As Yield Curve Inverts\, There\'s a Bearish Omen for the Dollar

As Yield Curve Inverts, There's a Bearish Omen for the Dollar

(Bloomberg) -- While all eyes are on the inverted yield curve, it turns out what really matters for the dollar may be the hump.

The spread between three- and five-year U.S. bond yields turned negative for the first time since 2007 on Monday, rekindling concern that the world’s biggest economy is closer to a recession. Inversion -- where rates at the short end rise above those at the long end -- has been a reliable indicator of economic contractions in the past.

Yet Deutsche Bank AG reckons there’s another harbinger, this time for the greenback, in whether the curve is concave (bullish) or convex (bearish).

“The crucial question,” wrote London-based strategist Robin Winkler, “is whether the U.S. rates curve retains enough curvature relative to other currencies to offset the drag from its inverted slope.”

The dollar’s strength can been seen in its “steep and concave, hump-shaped curve relative to the rest of the world,” according to Deutsche Bank. That hump may now be about to collapse under a less-hawkish Federal Reserve, according to the strategist.

“The recent dovish turn from the Fed poses downside risks to the dollar’s curvature support,” he wrote in a recent note. “In our view, curvature is likely to decline.”

The warning comes as the greenback slips this week against most of its G-10 peers in the wake of a possible trade truce between the U.S. and China, which could reignite the reflation trade that held the currency back at the start of 2018.

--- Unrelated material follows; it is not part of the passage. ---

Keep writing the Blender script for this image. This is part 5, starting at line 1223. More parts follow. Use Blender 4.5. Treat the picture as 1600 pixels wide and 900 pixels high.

As evidence of the curve’s predictive powers, Winkler cites the weakening of EUR/USD in 2008, which he says was signaled not in the rate differential but rather in the relative shape of their two curves.

“With the U.S. business cycle maturing and the Fed approaching neutral, the term structure of U.S. rates increasingly points to dollar weakness,” Winkler wrote. “High carry on its own, contrary to conventional wisdom, is not enough to keep the dollar strong.”